In perhaps the first example of ECCM, the Germans increased their radio transmitter power in an attempt to 'burn through' or override the British jamming, which by necessity of the jammer being airborne or further away produced weaker signals. This is still one of the primary methods of ECCM today. For example, modern airborne jammers are able to identify incoming radar signals from other aircraft and send them back with random delays and other modifications in an attempt to confuse the opponent's radar set, making the 'blip' jump around wildly and become impossible to range. More powerful airborne radars means that it is possible to 'burn through' the jamming at much greater ranges by overpowering the jamming energy with the actual radar returns. The Germans were not really able to overcome the chaff spoofing very successfully and had to work around it (by guiding the aircraft to the target area and then having them visually acquire the targets).

Today, more powerful electronics with smarter software for operation of the radar might be able to better discriminate between a moving target like an aircraft and an almost stationary target like a chaff bundle. The technology powering modern sensors and seekers allow all successful systems partly due to ECCM designed into them. Today, electronic warfare is composed of ECM, ECCM and, electronic reconnaissance/intelligent (ELINT) activities.

Examples of electronic counter-countermeasures include the American Big Crow program, which served as a Bear bomber and a standoff jammer. It was a modified Air Force NKC-135A and was built to provide capability and flexibility of conducting varied and precision electronic warfare experiments. Throughout its 20-year existence, the U.S. government developed and installed over 3,143 electronic counter-countermeasures to its array of weapons.
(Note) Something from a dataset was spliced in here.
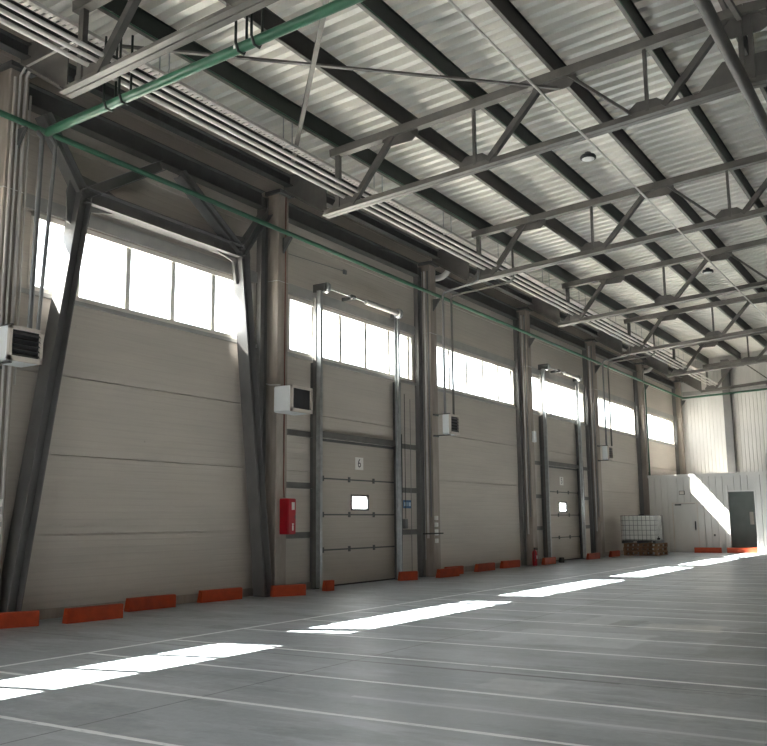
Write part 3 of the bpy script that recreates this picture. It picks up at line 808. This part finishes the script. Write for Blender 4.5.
tag(MB().box(CX + .062, CX + .078, 5.2, 6.17, 1.00, 1.03).box(CX, CX + .07, 6.0, 6.02, 1.0, 1.03).build('hanging_rail', M['rubber']), 'thin dark rail crossing the foot of the column after the number 6 gate', 'rail')
for i, (z, c) in enumerate(((1.60, 0), (1.40, 0), (1.24, 0))):
    tag(MB().cbox(CX + .062, CX + .10, -6.06, -5.96, z - .05, z + .05, .006).build('socket_box', M['label']), ('topmost', 'second', 'lowest')[i] + ' of three pale boxes on the leftmost column', 'socket box', 'pale boxes on the leftmost column')
tag(MB().cbox(CX + .001, CX + .09, 11.98, 12.14, 3.62, 3.95, .01).build('junction_box', M['white']), 'white junction box high on the column with the extinguisher', 'box')
tag(MB().cbox(.001, .05, 11.0 - 8.54, 11.12 - 8.54, 6.70, 6.8, .01).tube([(.03, .4, 6.66), (.03, 2.46, 6.76)], .008, 6).build('wall_sensor', M['greypipe']), 'small grey sensor with its cable on the wall above the number 6 gate window', 'sensor')

def extinguisher(x, y):
    t = thing('fire_extinguisher', 'red fire extinguisher standing at the foot of the third full column', 'fire extinguisher', (x, y, 0))
    MB().lathe([(.06, 0), (.075, .02), (.075, .36), (.06, .41), (.028, .44), (.028, .46)], (x, y, 0), 18).build('cylinder', M['red'], t)
    MB().box(x - .02, x + .10, y - .012, y + .012, .46, .49).box(x - .02, x + .09, y - .01, y + .01, .50, .515).box(x - .02, x + .01, y - .01, y + .01, .46, .515).build('valve', M['black'], t)
    MB().tube([(x, y - .02, .47), (x + .02, y - .08, .44), (x + .03, y - .095, .3), (x + .03, y - .09, .12)], .011, 6).build('hose', M['black'], t)
    MB().box(x + .068, x + .079, y - .03, y + .03, .2, .29).build('label', M['label'], t)
extinguisher(.42, 11.62)

# ------------------------------------------------------------------ orange kerb barriers
def barrier(a, b, lab, grp='orange wheel barriers along the walls', h=.2, mat='orange'):
    ax, ay = a; bx, by = b
    L = math.hypot(bx - ax, by - ay); ang = math.atan2(by - ay, bx - ax)
    cxm, cym = (ax + bx) / 2, (ay + by) / 2
    m = MB(); d = .12
    poly = [(0, 0), (d, 0), (d, h * .15), (d * .65, h), (d * .25, h), (0, h * .9)]     # front face at +0
    n = len(poly)
    # local x along the bar; local +y is away from the front (towards the wall)
    vs = [(-L / 2, p, q) for p, q in poly] + [(L / 2, p, q) for p, q in poly]
    fs = [tuple(range(n)), tuple(range(n, 2 * n))[::-1]] + [(i, n + i, n + (i + 1) % n, (i + 1) % n) for i in range(n)]
    m.add(vs, fs)
    m.box(-L / 2 + .005, L / 2 - .005, -.006, .004, h * .86, h * .97)
    o = m.build('wheel_barrier', M[mat], None, (0, 0, 0))
    o.location = (cxm, cym, 0); o.rotation_euler = (0, 0, ang)
    return tag(o, lab, 'barrier', grp)
BR = [((.37, -6.40), (.68, -5.51), 'orange barrier cut off by the left edge, in front of the left brace leg'),
      ((.82, -5.17), (.90, -4.28), 'orange barrier standing farthest out from the wall in the brace bay'),
      ((.30, -3.62), (.35, -2.70), 'orange barrier against the wall in the middle of the brace bay'),
      ((.22, -1.97), (.31, -1.06), 'orange barrier just left of the right brace leg'),
      ((.53, -.50), (.85, .06), 'orange barrier skewed at the foot of the red cabinet column'),
      ((.60, 1.02), (.66, 1.22), 'stubby orange barrier seen end on at the left foot of the number 6 gate'),
      ((.36, 4.20), (.54, 4.64), 'short orange barrier below the blue sign'),
      ((.65, 5.48), (.71, 6.34), 'orange barrier skewed at the foot of the column after the number 6 gate'),
      ((.32, 6.45), (.38, 7.20), 'orange barrier half hidden behind another, right of that column'),
      ((.36, 8.05), (.37, 9.05), 'orange barrier in the middle of the windowed bay after the number 6 gate'),
      ((.24, 9.85), (.33, 10.78), 'orange barrier left of the fire extinguisher'),
      ((.52, 12.15), (.52, 13.0), 'orange barrier just right of the fire extinguisher'),
      ((.50, 16.0), (.52, 17.0), 'orange barrier right of the farther loading gate'),
      ((.50, 18.3), (.50, 19.2), 'orange barrier left of the white liquid tank'),
      ((2.14, 23.2), (3.14, 23.22), 'orange barrier by the closed white door on the partition'),
      ((3.33, 23.3), (4.42, 23.32), 'sunlit orange barrier across the dark open doorway')]
for a, b, l in BR: barrier(a, b, l)
b = barrier((.45, 13.62), (.50, 13.74), 'small end-on barrier, darkened in colour for shade, at the left foot of the farther loading gate', None, .16, 'rubber'); b.name = 'shaded_barrier'; b['category'] = 'stop block'  # same kind of barrier; dark material stands in for the shade on it
if 'group' in b: del b['group']

# ------------------------------------------------------------------ partition room at the far end
PY = 23.72; PX0 = .36; PH_ = 2.98
O0, O1, OZ = 3.42, 4.37, 2.32
D0, D1, DZ = 1.25, 2.24, 1.93
pw = MB()
ribbed_x(pw, PX0, D0, PY, 0, PH_, .25); ribbed_x(pw, D0, D1, PY, DZ, PH_, .25); ribbed_x(pw, D1, O0, PY, 0, PH_, .25)
ribbed_x(pw, O0, O1, PY, OZ, PH_, .25); ribbed_x(pw, O1, 12.0, PY, 0, PH_, .25)
pw.box(PX0, PX0 + .08, PY + .08, YB - .02, 0, PH_); pw.box(12 - .08, 12, PY + .08, YB - .02, 0, PH_)
pw.box(PX0, 12.0, PY + .0, YB - .02, PH_, PH_ + .06)
struct(pw.build('wall_partition', M['partition'], org=(0, 0, 0)))
ti = MB().box(PX0 - .02, 12.02, PY - .006, PY, PH_ - .04, PH_ + .07)
struct(ti.build('trim_3', M['partition'], org=(0, 0, 0)))
ti = MB().box(O0 - .07, O0, PY - .035, PY + .09, 0, OZ + .25).box(O1, O1 + .05, PY - .025, PY + .09, 0, OZ + .05).box(O0, O1, PY - .025, PY + .09, OZ, OZ + .05)
struct(ti.build('trim_4', M['backwall'], org=(0, 0, 0)))
# inner lobby seen through the opening
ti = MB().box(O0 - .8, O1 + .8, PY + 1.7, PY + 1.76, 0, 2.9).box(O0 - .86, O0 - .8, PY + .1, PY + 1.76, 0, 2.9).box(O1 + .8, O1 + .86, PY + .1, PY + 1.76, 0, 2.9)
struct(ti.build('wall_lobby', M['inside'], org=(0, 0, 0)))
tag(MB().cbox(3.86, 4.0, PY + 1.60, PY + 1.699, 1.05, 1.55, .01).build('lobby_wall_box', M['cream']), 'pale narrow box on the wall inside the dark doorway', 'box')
dr = MB().cbox(D0 + .03, D1 - .03, PY + .04, PY + .09, .01, DZ - .03, .006)
dd = struct(dr.build('door_3', M['partition'], org=((D0 + D1) / 2, PY, 0)))
sub(MB().box(D0, D0 + .03, PY - .015, PY + .08, 0, DZ).box(D1 - .03, D1, PY - .015, PY + .08, 0, DZ).box(D0, D1, PY - .015, PY + .08, DZ - .03, DZ), 'door_frame', M['cream'], dd)
sub(MB().tube([(D1 - .12, PY - .01, 1.15), (D1 - .12, PY - .05, 1.13), (D1 - .12, PY - .05, .93), (D1 - .12, PY - .01, .91)], .012, 6).box(D1 - .14, D1 - .10, PY, PY + .01, .85, 1.2), 'door_handle', M['black'], dd)
sub(MB().box(D0 + .12, D0 + .36, PY - .045, PY + .01, DZ - .11, DZ - .05).box(D0 + .3, D0 + .9, PY - .03, PY - .02, DZ - .055, DZ - .04), 'door_closer', M['darksteel'], dd)
t = thing('sign_lamp', 'small box shaped sign lamp above the closed white door', 'sign', (1.67, PY - .05, 2.28))
MB().cbox(1.57, 1.78, PY - .06, PY - .001, 2.24, 2.40, .008).build('case', M['darksteel'], t)
MB().box(1.59, 1.76, PY - .064, PY - .06, 2.26, 2.38).build('face', M['cream'], t)
tag(MB().cbox(2.80, 2.86, PY - .04, PY - .001, .62, .70, .006).build('socket', M['darksteel']), 'tiny dark socket low on the partition between its two doors', 'socket')
# steel column on the back wall
tag(MB().ibeam((2.37, YB - .15, PH_ + .07), (2.37, YB - .15, 8.55), .34, .26, .016, (0, 1, 0)).build('wall_post', M['brace']), 'grey steel post on the back wall rising from the partition roof', 'steel post')

# ------------------------------------------------------------------ liquid tank on pallets
def pallet(x0, y0, z0, w, d, lab, rz=0):
    t = thing('wooden_pallet', lab, 'pallet', (x0 + w / 2, y0 + d / 2, z0), 'stacked wooden pallets')
    m = MB()
    for i in range(7):
        yy = y0 + (d - .11) * i / 6; m.box(x0, x0 + w, yy, yy + .11, z0 + .122, z0 + .144)
    for i in range(3):
        xx = x0 + (w - .1) * i / 2; m.box(xx, xx + .1, y0, y0 + d, z0 + .10, z0 + .122)
    m.build('deck_boards', M['wood'], t)
    for i in range(3):
        for j in range(3):
            xx = x0 + (w - .1) * i / 2; yy = y0 + (d - .12) * j / 2
            MB().box(xx, xx + .1, yy, yy + .12, z0 + .022, z0 + .10).build('block', M['wood'], t)
    m = MB()
    for i in range(3):
        xx = x0 + (w - .1) * i / 2; m.box(xx, xx + .1, y0, y0 + d, z0, z0 + .022)
    for yy in (y0, y0 + d - .11): m.box(x0, x0 + w, yy, yy + .11, z0 + .001, z0 + .0215)
    m.build('bottom_boards', M['wood'], t)
TX, TY = .46, 19.7
pallet(TX + .02, TY, .0, 1.22, 1.35, 'bottom wooden pallet under the white liquid tank')
pallet(TX, TY + .02, .145, 1.22, 1.35, 'middle wooden pallet under the white liquid tank')
pallet(TX + .03, TY, .290, 1.22, 1.35, 'top wooden pallet under the white liquid tank')
zt0 = .436
t = thing('liquid_tank', 'white plastic liquid tank in a wire cage on stacked pallets', 'tank', (TX + .6, TY + .55, zt0))
tx0, tx1, ty0, ty1 = TX - .05, TX + 1.19, TY + .02, TY + 1.12
MB().box(tx0, tx1, ty0, ty1, zt0 + .08, zt0 + .10).box(tx0, tx0 + .1, ty0, ty1, zt0, zt0 + .08).box(tx1 - .1, tx1, ty0, ty1, zt0, zt0 + .08).box((tx0 + tx1) / 2 - .05, (tx0 + tx1) / 2 + .05, ty0, ty1, zt0, zt0 + .08).build('base_frame', M['darksteel'], t)
z0_, z1_ = zt0 + .10, 1.43
bt_ = MB().cbox(tx0 + .025, tx1 - .025, ty0 + .025, ty1 - .025, z0_, z1_, .05).build('bottle', M['ibc'], t)
sub(MB().lathe([(.09, 0), (.1, .01), (.1, .04), (.08, .045)], ((tx0 + tx1) / 2, (ty0 + ty1) / 2, z1_), 16), 'cap', M['black'], bt_)
cg = MB(); r = .009
for i in range(9):
    x = tx0 + .01 + (tx1 - tx0 - .02) * i / 8
    for yy in (ty0 + .008, ty1 - .008): cg.tube([(x, yy, z0_), (x, yy, z1_ + .01)], r, 6)
for i in range(8):
    y = ty0 + .01 + (ty1 - ty0 - .02) * i / 7
    for xx in (tx0 + .008, tx1 - .008): cg.tube([(xx, y, z0_), (xx, y, z1_ + .01)], r, 6)
for i in range(6):
    z = z0_ + .02 + (z1_ - z0_ - .02) * i / 5
    cg.tube([(tx0, ty0, z), (tx1, ty0, z), (tx1, ty1, z), (tx0, ty1, z), (tx0, ty0, z)], r, 6)
for x in (tx0 + .35, tx1 - .35): cg.tube([(x, ty0, z1_ + .012), (x, ty1, z1_ + .012)], r, 6)
cg.build('cage', M['cage'], t)
MB().tube([(tx1 + .0, (ty0 + ty1) / 2 - .3, z0_ + .06), (tx1 + .10, (ty0 + ty1) / 2 - .3, z0_ + .06)], .035, 12).box(tx1 + .04, tx1 + .06, (ty0 + ty1) / 2 - .33, (ty0 + ty1) / 2 - .27, z0_ + .08, z0_ + .15).build('valve', M['black'], t)

# ------------------------------------------------------------------ light
w = bpy.data.worlds.new('sky'); SC.world = w; w.use_nodes = True
bg = w.node_tree.nodes['Background']; bg.inputs[0].default_value = (.92, .96, 1.0, 1); bg.inputs[1].default_value = 3.6
sd = bpy.data.lights.new('sun', 'SUN'); sd.energy = 50; sd.angle = math.radians(.4); sd.color = (1.0, .96, .90)
so = bpy.data.objects.new('sun', sd); COL.objects.link(so)
so.rotation_euler = Vector((-.84, -.195, 1.0)).to_track_quat('Z', 'Y').to_euler()
so.location = (-8, -3, 10)
def portal(loc, rot, sx, sy):
    d = bpy.data.lights.new('daylight_portal', 'AREA'); d.shape = 'RECTANGLE'; d.size = sx; d.size_y = sy
    d.cycles.is_portal = True
    o = bpy.data.objects.new('daylight_portal', d); COL.objects.link(o); o.location = loc; o.rotation_euler = rot
portal((-.16, (BAYS[0] * 6 - 6 + 36) / 2, (ZT + ZB) / 2), (0, -PI / 2, 0), ZB - ZT + .1, 36 - (BAYS[0] * 6 - 6))
#portal((W + .2, (YF + YB) / 2, (ZT + ZB) / 2), (0, PI / 2, 0), 1.3, YB - YF)
portal((9, YF - .2, 1.8), (-PI / 2, 0, 0) , 4.1, 3.7)

# ------------------------------------------------------------------ camera
cd = bpy.data.cameras.new('camera'); cam = bpy.data.objects.new('camera', cd); COL.objects.link(cam); SC.camera = cam
F_, yaw, pit, rol = 909.11, -.5611, .1615, -.0093
fw = Vector((math.sin(yaw) * math.cos(pit), math.cos(yaw) * math.cos(pit), math.sin(pit)))
r = fw.cross(Vector((0, 0, 1))).normalized(); u = r.cross(fw)
r2 = r * math.cos(rol) + u * math.sin(rol); u2 = -r * math.sin(rol) + u * math.cos(rol)
mt = Matrix((r2, u2, -fw)).transposed().to_4x4(); mt.translation = Vector((11.078, -13.5007, 1.317))
cam.matrix_world = mt
cd.sensor_fit = 'HORIZONTAL'; cd.sensor_width = 36; cd.lens = 36 * F_ / 767
cd.clip_end = 300
for o in list(bpy.data.objects):
    if '_o' in o: del o['_o']
SC.view_settings.view_transform = 'Standard'; SC.view_settings.look = 'None'
SC.view_settings.exposure = 1.58; SC.view_settings.gamma = 1.0; SC.view_settings.use_curve_mapping = False
try:
    SC.cycles.max_bounces = 10; SC.cycles.diffuse_bounces = 6; SC.cycles.transparent_max_bounces = 12
    SC.cycles.sample_clamp_indirect = 8.0; SC.cycles.use_denoising = True
except Exception: pass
There is also the BAMS Project, which was funded by the Belgian government since 1982. This system, together with advanced microelectronics, also provided secure voice, data, and text communications under the most severe electronic warfare conditions.

The following are some examples of EPM (other than simply increasing the fidelity of sensors through techniques such as increasing power or improving discrimination):

Sensor logic may be programmed to be able to recognize attempts at spoofing (e.g., aircraft dropping chaff during terminal homing phase) and ignore them. Even more sophisticated applications of ECCM might be to recognize the type of ECM being used, and be able to cancel out the signal.

One of the effects of the pulse compression technique is boosting the apparent signal strength as perceived by the radar receiver. The outgoing radar pulses are chirped, that is, the frequency of the carrier is varied within the pulse, much like the sound of a cricket chirping. When the pulse reflects off a target and returns to the receiver, the signal is processed to add a delay as a function of the frequency. This has the effect of "stacking" the pulse so it seems stronger, but shorter in duration, to further processors. The effect can increase the received signal strength to above that of noise jamming. Similarly, jamming pulses (used in deception jamming) will not typically have the same chirp, so will not benefit from the increase in signal strength.